Le budget 2009 représente un bouleversement en ce qui concerne les exonérations fiscales spécifiques à l'outre-mer. Les niches fiscales seront plafonnées cette année, et le Nouveau Centre considère que cette mesure ne doit pas remettre en cause un outil dont ces territoires ont besoin pour compenser les handicaps structurels que j'évoquais au début de mon intervention. Il s'agit au contraire, à l'heure où nos concitoyens souhaitent plus de justice fiscale, de permettre à ces niches de mieux stimuler un investissement et une croissance durables outre-mer, tout en les empêchant de devenir uniquement un moyen de se soustraire à l'impôt pour certains de nos compatriotes – métropolitains notamment – les plus fortunés et les mieux avertis de la législation fiscale.

À cet égard, monsieur le secrétaire d'État, je voudrais vous faire une proposition qui, je dois le reconnaître, n'avait pas rencontré beaucoup de succès auprès de vos prédécesseurs.
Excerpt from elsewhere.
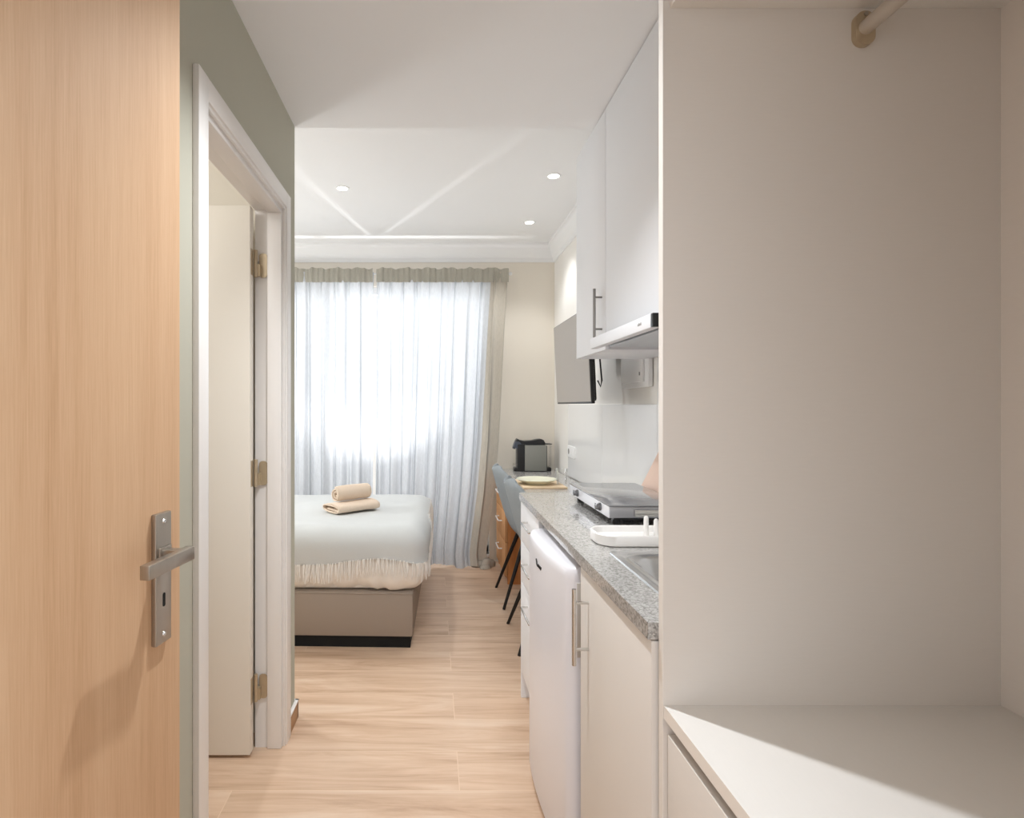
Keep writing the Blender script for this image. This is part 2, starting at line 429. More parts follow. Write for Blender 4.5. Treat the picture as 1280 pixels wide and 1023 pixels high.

Actuellement, le système d'exonérations fiscales en faveur de l'outre-mer a en réalité les effets suivants : les mieux informés et les plus riches peuvent défiscaliser beaucoup et ne quasiment pas payer d'impôts en investissant dans des projets qui n'ont pas toujours de viabilité économique. Or notre pays compte beaucoup de gens sensibles à l'outre-mer et susceptibles d'investir dans des fonds de communs de placement qui, eux, veilleraient à la rentabilité de projets ouverts à des défiscalisations plafonnées. Nous aurIons ainsi la possibilité de remplacer la défiscalisation pour les plus riches par une défiscalisation populaire venant financer des projets économiquement viables pour d'autres motifs que la seule économie d'impôt.

En tant qu'élu de métropole sensible à la continuité territoriale – comme Éric Raoult ici présent et certains autres collègues –, je regrette que les crédits destinés à assurer une vraie continuité entre l'Hexagone et l'outre-mer ne progressent pas, alors même que ce budget est en hausse. Le lien entre ces territoires éparpillés et la métropole doit être garanti par la République, non seulement pour nos compatriotes ultramarins, mais aussi pour ceux qui, originaires d'outre-mer, vivent dans l'Hexagone. Or l'équité de traitement entre eux et nos compatriotes corses, par exemple, est loin d'être acquise. Comme n'importe quel Français, ils devraient pouvoir bénéficier d'une vie familiale normale, qu'il s'agisse de se déplacer à l'occasion d'événements familiaux heureux ou malheureux, de se téléphoner ou d'échanger du courrier. Monsieur le secrétaire d'État, je pense qu'il s'agit d'une priorité à retenir au cours des années à venir.